Rainbow Tours do zaliczki dokłada jeszcze 51 mln zł dywidendy
O tym jak bardzo miniony rok był udany dla Rainbow Tours świadczą nie tylko wyniki, ale też dwie wypłacone zaliczki na poczet dywidendy za 2023 r. Najpierw w sierpniu zarząd podzielił blisko 11,5 mln zł (0,79 zł/akcję), a w styczniu bieżącego roku kolejne 29,1 mln zł (2 zł/akcję). W piątek giełdowy touroperator ogłosił, że finalna dywidenda będzie jeszcze wyższa. W sumie z ubiegłorocznego zysku, wynoszącego 167,02 mln zł, do akcjonariuszy ma trafić rekordowe 91,53 mln zł, co oznacza wypłatę łącznie 6,29 zł na akcję. Uwzględniając już wypłacone 2,79 zł na walor, do zgarnięcia pozostaje 3,50 zł na akcję. W ujęciu rok do roku wzrost jest imponujący. Przypomnijmy, z zysku za 2022 r. Rainbow Tours wypłacił 7,27 mln zł dywidendy, czyli 0,50 zł na akcję.

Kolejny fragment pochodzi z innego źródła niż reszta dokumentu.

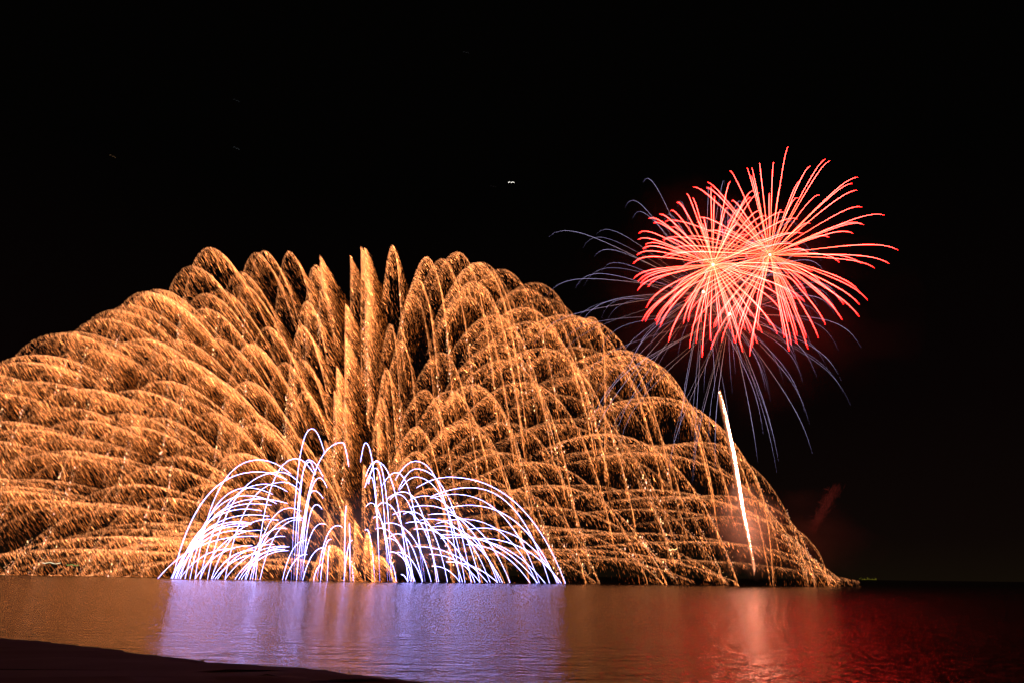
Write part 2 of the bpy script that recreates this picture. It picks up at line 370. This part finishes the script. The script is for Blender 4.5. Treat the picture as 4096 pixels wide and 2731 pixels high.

Rada nadzorcza spółki pozytywnie oceniła rekomendację zarządu. Pozostałą kwotę 75,48 mln zł zarząd proponuje pozostawić w spółce jako zyski zatrzymane i przeznaczyć na zasilenie kapitału zapasowego.
Rok z nadzwyczajnie wysoką rentownością
Rainbow Tours osiągnęło przychody na poziomie 3,3 mld zł, co dało wzrost r/r o 37,6 proc. Wynik netto wyniósł 173,8 mln zł i był zgodny z szacunkami spółki. W 2022 r. było to zaledwie 22,3 mln zł. Korzystne otoczenie oraz bardzo wysoki popyt na wycieczki zagraniczne pozwoliły spółce znacząco poprawić rentowność biznesu i osiągnąć 5,3 proc. marży netto. W 2022 r. było 0,9 proc. i nie była to wartość mocno odbiegająca od typowej z lat poprzednich.
– Patrząc po wysokim wzrośnie sprzedaży oraz rezerwacji na sezon letni 2024 można oczekiwać dalszej poprawy wyników, choć pytaniem pozostaje czy przy równie wysokiej rentowności oraz ile z tego jest już dyskontowane przez rynek – komentuje Mateusz Chrzanowski, analityk Noble Securities.
Rainbow Tours to operator turystyczny zajmujący się sprzedażą własnych imprez turystycznych, pośrednictwem w sprzedaży imprez turystycznych innych touroperatorów, biletów lotniczych, autokarowych, promowych. Spółka zadebiutowała na GPW w 2007 r.